What Happens to Data When Cloud Services Say Goodbye?

It’s the stuff of nightmares.

Cloud storage service Wuala has announced that it’s closing, and that all of the data that it keeps for its customers will be deleted on November 15.

Obviously this is highly disruptive for businesses, who are now unexpectedly having to find another storage provider. They’ll have to meet time pressures for moving their data out, or face losing it. But Wuala is also extremely skimpy on the details of how seriously they’re taking their data stewardship.

It’s a sobering turn of events. I don’t know about you, but I’ve been living high on the cloud hog for a while. I’ve uploaded family pics to photo service Shutterfly for 10 years—and in many cases, that digital version in the cloud is the only version I have. I’ve all but stopped buying music, and instead have a premium Spotify account with all of my carefully curated playlists available anywhere I am. I use Google Drive to back up critical documents—and have, ever since I poured a Starbucks venti coffee with skim milk all over my beautiful Lenovo Yoga ultrabook, frying it completely—along with all of my half-written articles and notes.

The fact is, we very casually take on cloud services. And not just in the consumer realm—businesses are rushing headlong like a pack of starving hyenas into the fat bounty of lower-cost, lower-maintenance, productivity-boosting cloud services. But here’s the rub: There’s no reason to expect that a storage cloud provider will outlive you or your company.

It’s a good bet that few of us have adequately thought the ramifications through—unless you work for a huge corporation with compliance considerations. As for the rest of us…have you taken a good hard look at what’s at stake?

What would happen if Shutterfly suddenly, well, shuttered? Do I have recourse to recover my data? Can I expect that it would take the time and expense to ensure data continuity and safety, even as its employees face termination and execs are losing their shirts?

One wonders how Wuala is securing the confidentiality of their customers’ data, because there’s more than fuzzy cloudy bits at play in the mechanics of it all. When you dispose of an older computer at home, you need to clean out the memory to protect your privacy before you donate or recycle the computer. Similarly, when storage is in the cloud, we can’t forget about the hardware extensions that can still ‘remember’ our information.

Chenxi Wang, VP of cloud security and strategy at CipherCloud, noted in an email a few of the questions that spring to mind: “What measures will Wuala take when they delete data? Will Wuala literally overwrite the bits on the disks, or will they simply delete the handle to the data? Will the physical disks on which the data is stored be repurposed by another entity? And if so, customer data left on the hardware disks may still be accessible.” Wuala hasn’t said anything on this score. “Move it or lose it” seems to be the only message it’s delivering.

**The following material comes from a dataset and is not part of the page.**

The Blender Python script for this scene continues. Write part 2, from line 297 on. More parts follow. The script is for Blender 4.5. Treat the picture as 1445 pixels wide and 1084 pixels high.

Companies, be they restaurants on the square or tech startups, open and fold every day. It’s no different in the cloud than it is on Main Street. And that should be a fundamental consideration when choosing a cloud provider. Due diligence on contingency plans in the case of a bankruptcy or closure on the part of the provider should be a part of any customer contract. Unfortunately, it’s a little-explored arena, legal or otherwise.

“If you are the Library of Congress, for instance, which commercial entity can you enlist to store data and be assured that they will have a similar longevity as you?” said Wang. “This is not an easy question to answer and, indeed, I am not sure the industry as a whole has a good answer today."